In a village hall in rural England, an elderly man stands before a microphone. His voice trembles as he recounts stories of his childhood, of ration books, blackout curtains, and tightly knit communities that found resilience amid hardship.  In a neighbouring city, people born in different ages and faraway countries share family recipes and taste Ash Reshteh, Borsk and Hot Pot for the first time. Capturing these moments, their emotion, pride and collaboration is at the core of heritage engagement.

Thanks to new technology, across the UK, the past is being brought to life, preserving oral history in a new way, and creating social value through barrier breaking and positive action.

FlexiAD

Oral history is as old as civilisation, and is still the best way to connect communities with their heritage. Unlike written records or museum artefacts, oral stories offer a visceral sense of history, democratising who gets to tell the story, preserving emotions, voices, and accents, and removing barriers such as literacy, language and competency.

FlexiAD is an audio capture app that can be used to prompt, record and professionalise stories to be used in projects on any subject. Originally conceived to help public sector organisations and charities adapt their campaigns for local relevance, FlexiAD’s potential for oral history and heritage engagement is profound. By simplifying the technical aspects of production, this tool allows the communities themselves to capture and share stories with professional-quality results. A mobile phone is all that’s required.

Technology such as FlexiAD, coupled with oral history, can create a social platform designed to streamline the process of capturing, telling and understanding stories. 

Heritage Engagement for the 21st Century

The beauty of heritage lies in its ability to bring people together, sparking conversations, and creating a shared sense of belonging to a place. Yet, many heritage organisations struggle to remain relevant in a digital world. Younger audiences, in particular, experience the world through voices and faces on social media. By offering a platform that transforms raw recordings into polished narratives, and using AI to prompt the next question, making it feel for the storyteller, less like a presentation, and more like a conversation.

Local museums could invite residents to record personal memories on their smartphones, upload the files, and watch as the platform seamlessly integrates their voices into branded, high-quality videos and audio stories. The result is not just a marketing campaign, but a living tapestry of local heritage.

This approach aligns perfectly with the principles of social value, ensuring that heritage engagement is not just a one-way transmission of information but collaborative. By inviting communities to contribute, organisations foster a sense of ownership and pride, creating a legacy that benefits both current and future generations.

People Interviewing People

FlexiAd also enables a different kind of conversation.

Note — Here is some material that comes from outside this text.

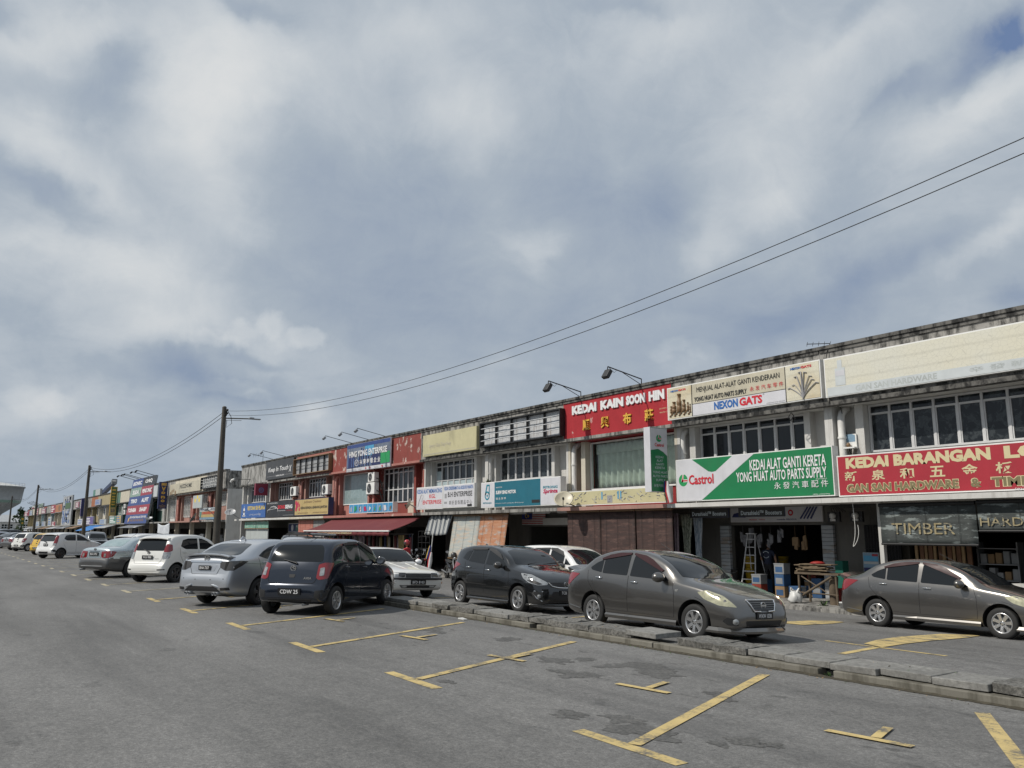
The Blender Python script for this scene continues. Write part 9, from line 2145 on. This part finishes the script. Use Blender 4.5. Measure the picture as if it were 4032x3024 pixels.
# ------------------------------------------------------------------ people
M('skin', (.30, .17, .11), .55); M('hair_dark', (.012, .01, .009), .6); M('shirt_navy', (.018, .024, .05), .85); M('trousers_dark', (.014, .014, .016), .85); M('shirt_red', (.40, .03, .04), .85)
def person(loc, rz, joints, radii, edges, label, cloth_of, hair='hair_dark', mats=('skin', 'shirt_navy', 'trousers_dark'), head=None, headgear=None):
 t = thing('person', label, 'person', loc, rz)
 me = bpy.data.meshes.new('body'); names = list(joints); me.from_pydata([joints[n] for n in names], [(names.index(a), names.index(b)) for a, b in edges], [])
 o = bpy.data.objects.new('body', me); COL.objects.link(o)
 sk = o.modifiers.new('skin', 'SKIN'); sk.use_smooth_shade = True
 for i, n in enumerate(names): v = me.skin_vertices[0].data[i]; r = radii[n]; v.radius = r if isinstance(r, tuple) else (r, r); v.use_root = n == 'pelvis'
 sb = o.modifiers.new('sub', 'SUBSURF'); sb.levels = 2; sb.render_levels = 2
 bpy.context.view_layer.update(); nm = bpy.data.meshes.new_from_object(o.evaluated_get(bpy.context.evaluated_depsgraph_get())); o.modifiers.clear(); o.data = nm; bpy.data.meshes.remove(me); nm.name = 'body'
 nm.materials.clear(); [nm.materials.append(MATS[m_]) for m_ in mats]
 for p in nm.polygons: p.material_index = cloth_of(p.center); p.use_smooth = True
 o.parent = t
 H = head
 b = MB(); bm = bmesh.new(); bmesh.ops.create_uvsphere(bm, u_segments=18, v_segments=14, radius=1)
 for v in bm.verts:
  z = v.co.z; v.co = Vector((v.co.x*.095*(1 if z > -.2 else 1+.25*(z+.2)), v.co.y*.076*(1 if z > -.2 else 1+.45*(z+.2)), z*.118))
 m2 = bpy.data.meshes.new('head'); bm.to_mesh(m2); bm.free(); m2.materials.append(MATS['skin']); m2.polygons.foreach_set('use_smooth', [True]*len(m2.polygons)); ho = bpy.data.objects.new('head', m2); COL.objects.link(ho); ho.parent = t; ho.location = H
 b = MB(); h = Vector(H)
 b.tube([h+Vector((.088, 0, .03)), h+Vector((.108, 0, -.015)), h+Vector((.09, 0, -.025))], [.008, .014, .01], 6); 
 for s_ in (-1, 1): b.lathe([(.001, .012), (.022, .008), (.028, 0)], h+Vector((-.005, s_*.076, .0)), Vector((0, s_, 0)), 10)
 b.build('face_detail', 'skin', t, local=True)
 b = MB(); [b.lathe([(.001, .006), (.009, .003), (.010, 0)], h+Vector((.086, s_*.03, .02)), X_, 8) for s_ in (-1, 1)]; b.tube([h+Vector((.088, -.022, -.055)), h+Vector((.094, 0, -.057)), h+Vector((.088, .022, -.055))], .005, 5); b.build('eyes_and_mouth', 'hair_dark', t, local=True)
 if headgear is None:
  b = MB(); b.lathe([(.080, -.02), (.101, .02), (.098, .07), (.07, .11), (.001, .128)], h+Vector((-.012, 0, 0)), Z_, 18); b.build('hair', hair, t, local=True)
 # hands: palm, four fingers, thumb
 for s_, w in ((1, 'hand_l'), (-1, 'hand_r')):
  p = Vector(joints[w]); e = Vector(joints['elbow_'+w[-1]]); d = (p-e).normalized(); side = Vector((1, 0, 0)) - d*d.x; side.normalize(); nn = d.cross(side)
  b = MB(); b.tube([p-d*.02, p+d*.04, p+d*.085], [.03, .04, .034], 8)
  for k in range(4): o2 = side*(.028-.019*k); L = (.07, .08, .076, .058)[k]; b.tube([p+d*.075+o2, p+d*(.075+L*.5)+o2*1.05+nn*.008, p+d*(.075+L*.85)+o2+nn*.028], [.0095, .0088, .0075], 6)
  b.tube([p+d*.02+side*.034, p+d*.055+side*.06, p+d*.085+side*.062+nn*.012], [.012, .0105, .009], 6); b.build('hand', 'skin', t, local=True)
 return t
J = dict(pelvis=(0, 0, .92), waist=(0, 0, 1.06), chest=(.015, 0, 1.27), neck0=(0, 0, 1.43), neck1=(.02, 0, 1.50), sh_l=(-.01, .185, 1.395), elbow_l=(.03, .30, 1.13), hand_l=(.16, .20, .93), sh_r=(-.01, -.185, 1.395), elbow_r=(-.02, -.29, 1.12), hand_r=(.06, -.25, .87),
  hip_l=(0, .09, .88), knee_l=(.02, .10, .48), ank_l=(-.01, .11, .09), toe_l=(.13, .125, .035), hip_r=(0, -.09, .88), knee_r=(.03, -.11, .48), ank_r=(.01, -.12, .09), toe_r=(.15, -.14, .035))
RD = dict(pelvis=(.155, .115), waist=(.145, .105), chest=(.165, .115), neck0=(.07, .065), neck1=(.052, .052), sh_l=.062, elbow_l=.042, hand_l=.028, sh_r=.062, elbow_r=.042, hand_r=.028, hip_l=.088, knee_l=.056, ank_l=.04, toe_l=(.045, .03), hip_r=.088, knee_r=.056, ank_r=.04, toe_r=(.045, .03))
ED = [('pelvis', 'waist'), ('waist', 'chest'), ('chest', 'neck0'), ('neck0', 'neck1'), ('chest', 'sh_l'), ('sh_l', 'elbow_l'), ('elbow_l', 'hand_l'), ('chest', 'sh_r'), ('sh_r', 'elbow_r'), ('elbow_r', 'hand_r'), ('pelvis', 'hip_l'), ('hip_l', 'knee_l'), ('knee_l', 'ank_l'), ('ank_l', 'toe_l'), ('pelvis', 'hip_r'), ('hip_r', 'knee_r'), ('knee_r', 'ank_r'), ('ank_r', 'toe_r')]
def dress(c): 
 if c.z < .98: return 2 if abs(c.y) < .19 or c.z < .8 else 0
 return 1 if c.z < 1.45 and (abs(c.y) < .27 and c.z > .98 and not (abs(c.y) > .25 and c.z < 1.2)) else 0
pp = person((-18.05, 23.2, FLOOR), R(95), J, RD, ED, 'person in a dark printed shirt standing with the back turned in the car parts shop', dress, head=(.035, 0, 1.62))
b = MB(); b.ring((-.135, 0, 1.30), -Y_, Z_, .075, .09, .004, 24, a0=20, a1=160, sx=1.3); b.ring((-.135, 0, 1.25), -Y_, Z_, .075, .086, .004, 24, a0=200, a1=340, sx=1.3); b.build('shirt_print', 'ink_pale', pp, local=True)
J2 = dict(J); J2.update(knee_l=(.36, .17, .78), ank_l=(.34, .18, .40), toe_l=(.48, .19, .36), knee_r=(.36, -.17, .78), ank_r=(.34, -.18, .40), toe_r=(.48, -.19, .36), hand_l=(.42, .28, 1.0), elbow_l=(.16, .30, 1.15), hand_r=(.42, -.28, 1.0), elbow_r=(.16, -.30, 1.15))
RY = 18.9; rid = moto(-35.8, RY, 200, 'moto_black', 'black motorcycle ridden by the person in the red helmet')
person((-35.7, RY+.03, ground_z(RY)-.12), R(200), J2, RD, ED, 'person in red riding a motorcycle in front of the red awning', lambda c: 2 if c.z < .98 and not (abs(c.y) > .24 and c.x > .2 and c.z > .9) else (1 if c.z < 1.46 and not (abs(c.y) > .25 and c.z < 1.12) else 0), mats=('skin', 'shirt_red', 'trousers_dark'), head=(.035, 0, 1.62), headgear=True)
helm(Vector((-35.73, RY+.02, ground_z(RY)-.12+1.65)), 'moto_red', 'red helmet worn by the motorcycle rider', 200)
# ------------------------------------------------------------------ the row of shops across the yard, behind the camera (mirrored in panes and paint)
ob = thing('shophouse_row', 'cream shophouse row across the yard, behind the viewer', 'shophouse row', (-40, -42, 0))
b = MB(); b.box(-190, 70, -54, -42, 0, 2.9); b.box(-190, 70, -54, -41.2, 3.0, 7.6); b.build('wall', 'cream_wall', ob)
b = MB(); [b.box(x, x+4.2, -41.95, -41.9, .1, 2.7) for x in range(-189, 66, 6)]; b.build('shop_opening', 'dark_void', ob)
b = MB(); [b.box(x, x+3.6, -41.18, -41.15, 4.0, 5.5) for x in range(-189, 66, 6)]; b.build('window', 'pane_plain', ob)
b = MB(); b.box(-190, 70, -54, -40.8, 2.9, 3.0); b.box(-190, 70, -54, -41.0, 7.6, 7.8); b.build('ledge', 'black_mould', ob)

FlexiAD can provide prompts from other participants in heritage projects and allow them to respond, providing conversations, social chains and collective memory making. This concept, “People Interviewing People” is an interviewing technique where the traditional interviewer, in this case FlexiAD, acts as a facilitator between two experts on a subject rather than asking direct questions. 

For engagement purposes, this allows multiple local people from different backgrounds to engage and talk freely to each other about their location without being interfered with by an “outsider.” Examples of this are Variety’s Actors on Actors,and LadBible’s The Gap. This way of engagement delivers better results and increases ownership of the project.

FlexiAD can further enhance the experience by introducing Artificial Intelligence, enabling stakeholders to interact in a more natural way.

Reducing Costs to Promote Social Values

Traditionally, producing high-quality audio and video content required significant investment—professional studios, editing software, and technical expertise. For small heritage groups, the costs were often prohibitive, limiting their ability to engage broader audiences. FlexiAD changes this by automating much of the process, reducing costs by as much as 80%.

This affordability unlocks opportunities for organisations that previously couldn’t justify the expense of digital storytelling.

Heritage engagement isn’t just about preserving the past, it has to shape the future. Projects that incorporate oral history and storytelling have the potential to deliver substantial social value, from improving mental health through community connections to inspiring young people to take pride in their heritage.